Write out exactly the lines of the entries below from the one holding "Build this scene" to the one holding "from mathutils.geometry import", inclusive, and leave out all other lines.

— Start DATA FOR THIS EXERCISE —

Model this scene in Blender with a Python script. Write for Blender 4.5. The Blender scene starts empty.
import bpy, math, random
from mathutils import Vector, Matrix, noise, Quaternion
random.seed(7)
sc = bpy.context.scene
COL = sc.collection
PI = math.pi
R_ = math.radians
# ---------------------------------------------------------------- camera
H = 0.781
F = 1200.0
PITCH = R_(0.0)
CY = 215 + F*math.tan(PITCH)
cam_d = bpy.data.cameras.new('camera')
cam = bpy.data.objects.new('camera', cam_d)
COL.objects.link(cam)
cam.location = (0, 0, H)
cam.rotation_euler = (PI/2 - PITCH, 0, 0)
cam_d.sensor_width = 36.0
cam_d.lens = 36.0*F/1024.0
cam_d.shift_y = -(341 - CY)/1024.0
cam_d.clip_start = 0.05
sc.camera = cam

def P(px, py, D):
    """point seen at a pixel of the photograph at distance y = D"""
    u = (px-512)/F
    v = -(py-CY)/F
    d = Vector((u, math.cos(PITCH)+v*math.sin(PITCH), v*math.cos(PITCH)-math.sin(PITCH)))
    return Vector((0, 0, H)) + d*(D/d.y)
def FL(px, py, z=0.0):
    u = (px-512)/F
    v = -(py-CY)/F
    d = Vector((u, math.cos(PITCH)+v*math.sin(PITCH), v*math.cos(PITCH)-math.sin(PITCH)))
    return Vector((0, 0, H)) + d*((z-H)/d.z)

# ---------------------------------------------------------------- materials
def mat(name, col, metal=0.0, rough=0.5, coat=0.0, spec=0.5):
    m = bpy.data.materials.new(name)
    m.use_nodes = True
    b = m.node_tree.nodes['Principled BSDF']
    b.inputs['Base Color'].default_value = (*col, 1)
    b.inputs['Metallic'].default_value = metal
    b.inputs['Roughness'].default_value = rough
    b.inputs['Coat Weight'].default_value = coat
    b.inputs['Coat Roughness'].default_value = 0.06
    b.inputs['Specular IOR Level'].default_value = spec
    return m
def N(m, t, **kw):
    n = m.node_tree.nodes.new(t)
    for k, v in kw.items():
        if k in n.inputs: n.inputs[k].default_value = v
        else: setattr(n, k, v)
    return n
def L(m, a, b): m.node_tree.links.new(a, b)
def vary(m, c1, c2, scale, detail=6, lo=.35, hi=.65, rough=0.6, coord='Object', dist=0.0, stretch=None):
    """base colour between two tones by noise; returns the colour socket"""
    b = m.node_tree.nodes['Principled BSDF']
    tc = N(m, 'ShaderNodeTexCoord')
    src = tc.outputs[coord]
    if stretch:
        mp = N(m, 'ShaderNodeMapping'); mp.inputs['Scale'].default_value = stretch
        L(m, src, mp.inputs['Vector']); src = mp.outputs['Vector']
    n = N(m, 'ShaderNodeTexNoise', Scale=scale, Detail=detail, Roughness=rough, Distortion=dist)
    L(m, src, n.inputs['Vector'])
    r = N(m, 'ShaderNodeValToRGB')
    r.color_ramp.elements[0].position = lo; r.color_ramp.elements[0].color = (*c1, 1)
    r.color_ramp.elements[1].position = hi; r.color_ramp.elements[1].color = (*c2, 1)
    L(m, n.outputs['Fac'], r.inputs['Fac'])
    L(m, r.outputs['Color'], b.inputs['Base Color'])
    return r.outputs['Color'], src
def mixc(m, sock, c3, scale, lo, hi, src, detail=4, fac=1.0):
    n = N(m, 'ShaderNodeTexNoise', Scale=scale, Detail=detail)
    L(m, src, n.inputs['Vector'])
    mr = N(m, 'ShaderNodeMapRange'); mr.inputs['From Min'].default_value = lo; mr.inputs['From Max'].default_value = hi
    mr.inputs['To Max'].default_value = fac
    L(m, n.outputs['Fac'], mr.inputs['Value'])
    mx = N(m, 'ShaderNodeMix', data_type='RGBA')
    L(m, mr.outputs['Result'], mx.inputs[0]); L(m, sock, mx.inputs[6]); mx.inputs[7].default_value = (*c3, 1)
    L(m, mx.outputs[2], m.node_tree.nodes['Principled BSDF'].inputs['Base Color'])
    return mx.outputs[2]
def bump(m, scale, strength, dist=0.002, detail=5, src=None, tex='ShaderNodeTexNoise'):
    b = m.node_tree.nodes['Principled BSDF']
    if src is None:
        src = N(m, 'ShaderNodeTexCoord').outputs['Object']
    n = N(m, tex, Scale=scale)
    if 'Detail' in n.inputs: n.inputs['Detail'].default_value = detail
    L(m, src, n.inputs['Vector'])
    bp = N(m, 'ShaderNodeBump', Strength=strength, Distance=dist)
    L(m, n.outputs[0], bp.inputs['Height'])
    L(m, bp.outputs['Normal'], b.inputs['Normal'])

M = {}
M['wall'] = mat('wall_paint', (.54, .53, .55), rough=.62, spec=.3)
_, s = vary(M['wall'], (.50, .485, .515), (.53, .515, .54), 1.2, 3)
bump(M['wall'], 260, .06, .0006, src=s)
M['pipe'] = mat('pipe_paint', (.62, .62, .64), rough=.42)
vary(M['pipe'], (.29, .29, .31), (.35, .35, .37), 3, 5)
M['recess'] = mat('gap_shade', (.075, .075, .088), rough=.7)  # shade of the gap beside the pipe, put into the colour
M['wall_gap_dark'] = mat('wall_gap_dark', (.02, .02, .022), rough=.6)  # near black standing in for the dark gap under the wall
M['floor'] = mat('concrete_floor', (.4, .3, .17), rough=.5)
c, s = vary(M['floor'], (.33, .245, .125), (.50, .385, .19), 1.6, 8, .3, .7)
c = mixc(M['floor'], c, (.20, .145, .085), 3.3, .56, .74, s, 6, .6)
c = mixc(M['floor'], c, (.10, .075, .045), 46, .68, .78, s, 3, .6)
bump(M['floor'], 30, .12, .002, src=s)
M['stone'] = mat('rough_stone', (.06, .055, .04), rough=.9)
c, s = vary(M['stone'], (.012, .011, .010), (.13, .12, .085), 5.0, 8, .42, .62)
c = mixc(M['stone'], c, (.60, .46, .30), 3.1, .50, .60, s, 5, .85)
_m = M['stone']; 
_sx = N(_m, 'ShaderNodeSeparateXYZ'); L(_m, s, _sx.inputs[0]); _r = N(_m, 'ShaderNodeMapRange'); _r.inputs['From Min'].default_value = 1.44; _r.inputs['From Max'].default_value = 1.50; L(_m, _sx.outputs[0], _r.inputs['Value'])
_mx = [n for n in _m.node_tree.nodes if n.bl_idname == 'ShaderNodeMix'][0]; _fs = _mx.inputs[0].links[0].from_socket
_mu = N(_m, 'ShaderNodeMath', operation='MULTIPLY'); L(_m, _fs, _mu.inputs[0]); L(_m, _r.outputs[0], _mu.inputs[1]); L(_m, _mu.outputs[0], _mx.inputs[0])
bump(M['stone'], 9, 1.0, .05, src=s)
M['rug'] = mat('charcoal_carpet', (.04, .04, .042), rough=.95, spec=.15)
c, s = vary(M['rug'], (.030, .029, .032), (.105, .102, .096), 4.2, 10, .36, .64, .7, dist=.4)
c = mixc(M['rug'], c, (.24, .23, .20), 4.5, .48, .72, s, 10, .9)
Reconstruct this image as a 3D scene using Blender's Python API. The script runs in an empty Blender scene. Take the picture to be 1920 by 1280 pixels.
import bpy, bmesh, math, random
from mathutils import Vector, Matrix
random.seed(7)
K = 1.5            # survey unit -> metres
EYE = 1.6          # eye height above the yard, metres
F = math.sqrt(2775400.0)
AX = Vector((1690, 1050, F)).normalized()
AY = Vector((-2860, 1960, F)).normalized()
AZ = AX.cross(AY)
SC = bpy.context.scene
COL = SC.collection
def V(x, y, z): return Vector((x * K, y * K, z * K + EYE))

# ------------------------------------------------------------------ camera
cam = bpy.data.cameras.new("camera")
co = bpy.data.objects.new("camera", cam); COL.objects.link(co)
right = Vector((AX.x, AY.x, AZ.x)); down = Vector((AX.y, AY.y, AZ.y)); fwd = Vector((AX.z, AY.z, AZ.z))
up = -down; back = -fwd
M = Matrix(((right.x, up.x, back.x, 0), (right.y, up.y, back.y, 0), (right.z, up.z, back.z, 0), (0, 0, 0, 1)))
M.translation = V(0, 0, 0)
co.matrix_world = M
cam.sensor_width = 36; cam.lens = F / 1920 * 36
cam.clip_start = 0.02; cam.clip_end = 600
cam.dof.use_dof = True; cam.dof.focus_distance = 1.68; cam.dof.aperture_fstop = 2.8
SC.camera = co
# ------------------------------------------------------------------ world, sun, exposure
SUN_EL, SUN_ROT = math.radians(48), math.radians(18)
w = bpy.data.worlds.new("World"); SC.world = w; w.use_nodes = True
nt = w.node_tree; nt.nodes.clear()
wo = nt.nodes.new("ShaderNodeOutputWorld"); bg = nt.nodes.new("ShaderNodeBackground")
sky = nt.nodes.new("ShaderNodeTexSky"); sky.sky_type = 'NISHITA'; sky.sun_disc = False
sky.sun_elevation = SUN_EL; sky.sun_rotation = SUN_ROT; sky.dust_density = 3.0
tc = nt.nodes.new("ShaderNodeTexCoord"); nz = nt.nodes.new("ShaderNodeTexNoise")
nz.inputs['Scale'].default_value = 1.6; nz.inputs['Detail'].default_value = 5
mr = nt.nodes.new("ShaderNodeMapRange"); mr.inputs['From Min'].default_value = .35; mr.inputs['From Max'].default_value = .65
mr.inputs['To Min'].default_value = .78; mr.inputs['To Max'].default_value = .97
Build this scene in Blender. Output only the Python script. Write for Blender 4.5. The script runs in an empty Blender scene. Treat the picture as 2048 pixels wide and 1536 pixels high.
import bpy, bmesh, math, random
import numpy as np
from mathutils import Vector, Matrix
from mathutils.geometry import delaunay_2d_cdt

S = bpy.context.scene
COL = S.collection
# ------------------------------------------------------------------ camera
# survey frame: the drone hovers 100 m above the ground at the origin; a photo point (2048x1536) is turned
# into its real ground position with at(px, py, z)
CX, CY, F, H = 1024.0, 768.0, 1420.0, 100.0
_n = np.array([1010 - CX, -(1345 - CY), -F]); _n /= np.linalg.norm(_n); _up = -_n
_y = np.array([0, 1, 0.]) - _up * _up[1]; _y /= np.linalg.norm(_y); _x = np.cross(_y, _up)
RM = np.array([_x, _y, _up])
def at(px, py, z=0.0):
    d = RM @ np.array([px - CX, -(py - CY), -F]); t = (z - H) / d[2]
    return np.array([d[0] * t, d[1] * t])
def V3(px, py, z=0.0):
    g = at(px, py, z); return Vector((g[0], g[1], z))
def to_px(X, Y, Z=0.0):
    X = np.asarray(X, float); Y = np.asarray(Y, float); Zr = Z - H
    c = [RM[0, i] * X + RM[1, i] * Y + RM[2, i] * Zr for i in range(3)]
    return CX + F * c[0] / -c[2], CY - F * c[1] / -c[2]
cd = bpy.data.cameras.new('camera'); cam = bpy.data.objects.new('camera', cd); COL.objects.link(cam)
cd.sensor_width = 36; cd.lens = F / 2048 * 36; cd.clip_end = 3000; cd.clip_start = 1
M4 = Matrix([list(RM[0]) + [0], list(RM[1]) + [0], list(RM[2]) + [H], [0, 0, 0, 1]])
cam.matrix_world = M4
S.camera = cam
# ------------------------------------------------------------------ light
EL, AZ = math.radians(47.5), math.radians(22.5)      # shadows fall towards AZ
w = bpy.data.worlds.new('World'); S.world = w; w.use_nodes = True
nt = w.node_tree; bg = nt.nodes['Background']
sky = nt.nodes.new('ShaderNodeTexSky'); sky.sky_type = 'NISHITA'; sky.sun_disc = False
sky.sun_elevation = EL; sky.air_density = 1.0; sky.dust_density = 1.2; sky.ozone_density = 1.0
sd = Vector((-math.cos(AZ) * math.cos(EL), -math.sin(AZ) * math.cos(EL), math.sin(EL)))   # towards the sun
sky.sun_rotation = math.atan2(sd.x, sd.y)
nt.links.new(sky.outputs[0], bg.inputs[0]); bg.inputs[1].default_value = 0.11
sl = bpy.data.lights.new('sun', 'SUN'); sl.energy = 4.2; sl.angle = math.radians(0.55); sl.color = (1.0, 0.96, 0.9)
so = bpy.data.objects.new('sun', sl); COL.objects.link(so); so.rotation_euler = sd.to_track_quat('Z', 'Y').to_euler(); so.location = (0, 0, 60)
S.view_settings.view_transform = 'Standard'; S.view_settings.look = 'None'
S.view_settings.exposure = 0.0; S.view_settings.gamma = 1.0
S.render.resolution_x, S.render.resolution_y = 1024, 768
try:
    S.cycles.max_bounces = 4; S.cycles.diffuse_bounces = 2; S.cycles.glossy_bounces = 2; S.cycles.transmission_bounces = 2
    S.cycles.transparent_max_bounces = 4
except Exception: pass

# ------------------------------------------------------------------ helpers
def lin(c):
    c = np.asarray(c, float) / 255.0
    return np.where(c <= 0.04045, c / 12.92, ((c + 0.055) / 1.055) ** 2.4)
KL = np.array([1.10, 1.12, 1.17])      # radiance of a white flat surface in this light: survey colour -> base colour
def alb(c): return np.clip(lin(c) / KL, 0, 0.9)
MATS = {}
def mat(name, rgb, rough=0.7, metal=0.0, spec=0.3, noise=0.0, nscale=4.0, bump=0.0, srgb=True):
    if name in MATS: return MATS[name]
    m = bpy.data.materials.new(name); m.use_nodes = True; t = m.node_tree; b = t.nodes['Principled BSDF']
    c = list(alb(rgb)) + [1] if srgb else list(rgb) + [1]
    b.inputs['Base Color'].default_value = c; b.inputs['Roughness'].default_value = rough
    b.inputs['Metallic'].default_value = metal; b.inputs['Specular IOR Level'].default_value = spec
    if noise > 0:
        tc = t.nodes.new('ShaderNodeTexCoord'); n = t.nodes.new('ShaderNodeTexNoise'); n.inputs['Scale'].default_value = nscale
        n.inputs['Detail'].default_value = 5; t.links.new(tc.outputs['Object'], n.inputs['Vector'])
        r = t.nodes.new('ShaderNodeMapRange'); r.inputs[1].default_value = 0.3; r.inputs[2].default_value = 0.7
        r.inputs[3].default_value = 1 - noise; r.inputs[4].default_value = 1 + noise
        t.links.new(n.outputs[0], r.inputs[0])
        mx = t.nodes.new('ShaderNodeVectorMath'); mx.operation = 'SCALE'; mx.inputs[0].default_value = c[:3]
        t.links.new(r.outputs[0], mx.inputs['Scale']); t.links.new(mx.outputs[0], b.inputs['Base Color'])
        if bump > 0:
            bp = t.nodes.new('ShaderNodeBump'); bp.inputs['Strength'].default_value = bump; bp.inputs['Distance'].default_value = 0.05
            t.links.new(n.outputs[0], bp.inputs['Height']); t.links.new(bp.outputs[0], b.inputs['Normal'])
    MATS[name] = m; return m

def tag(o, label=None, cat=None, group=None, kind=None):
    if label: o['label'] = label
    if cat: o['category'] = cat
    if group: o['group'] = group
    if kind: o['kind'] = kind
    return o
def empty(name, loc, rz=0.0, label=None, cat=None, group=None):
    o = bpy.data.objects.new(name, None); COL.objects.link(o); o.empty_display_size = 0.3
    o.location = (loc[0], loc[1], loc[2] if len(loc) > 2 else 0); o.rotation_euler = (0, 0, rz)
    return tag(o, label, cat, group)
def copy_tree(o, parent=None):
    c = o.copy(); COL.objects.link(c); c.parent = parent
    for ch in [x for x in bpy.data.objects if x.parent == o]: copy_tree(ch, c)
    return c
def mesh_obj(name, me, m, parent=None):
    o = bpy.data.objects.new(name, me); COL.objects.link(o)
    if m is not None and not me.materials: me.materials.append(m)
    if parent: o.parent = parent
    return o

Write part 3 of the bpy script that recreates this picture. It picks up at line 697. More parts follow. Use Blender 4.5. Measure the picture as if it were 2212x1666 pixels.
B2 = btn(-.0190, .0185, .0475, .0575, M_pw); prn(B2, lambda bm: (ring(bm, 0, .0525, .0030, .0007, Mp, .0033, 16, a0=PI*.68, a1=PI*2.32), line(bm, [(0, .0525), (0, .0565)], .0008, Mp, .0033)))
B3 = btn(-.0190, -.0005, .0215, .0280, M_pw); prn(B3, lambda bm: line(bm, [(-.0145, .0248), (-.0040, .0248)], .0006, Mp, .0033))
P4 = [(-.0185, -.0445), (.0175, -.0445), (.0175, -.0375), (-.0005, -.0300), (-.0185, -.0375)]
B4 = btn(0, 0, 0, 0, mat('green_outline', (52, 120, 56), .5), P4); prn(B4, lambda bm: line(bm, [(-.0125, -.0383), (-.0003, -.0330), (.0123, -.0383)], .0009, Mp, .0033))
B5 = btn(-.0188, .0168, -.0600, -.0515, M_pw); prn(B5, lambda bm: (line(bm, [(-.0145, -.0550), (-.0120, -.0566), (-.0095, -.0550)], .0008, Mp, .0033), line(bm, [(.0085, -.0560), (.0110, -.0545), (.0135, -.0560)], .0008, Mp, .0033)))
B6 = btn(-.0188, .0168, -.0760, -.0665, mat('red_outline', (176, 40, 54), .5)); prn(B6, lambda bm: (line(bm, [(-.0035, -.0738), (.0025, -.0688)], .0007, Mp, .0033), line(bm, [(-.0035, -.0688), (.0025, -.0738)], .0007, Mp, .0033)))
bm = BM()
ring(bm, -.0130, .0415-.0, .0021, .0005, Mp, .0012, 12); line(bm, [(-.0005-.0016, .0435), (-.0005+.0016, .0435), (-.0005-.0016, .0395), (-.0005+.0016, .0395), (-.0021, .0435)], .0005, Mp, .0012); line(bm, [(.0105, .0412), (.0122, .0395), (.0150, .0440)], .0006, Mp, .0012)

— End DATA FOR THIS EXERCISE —

# COMPLETED EXERCISE
Build this scene in Blender. Output only the Python script. Write for Blender 4.5. The script runs in an empty Blender scene. Treat the picture as 2048 pixels wide and 1536 pixels high.
import bpy, bmesh, math, random
import numpy as np
from mathutils import Vector, Matrix
from mathutils.geometry import delaunay_2d_cdt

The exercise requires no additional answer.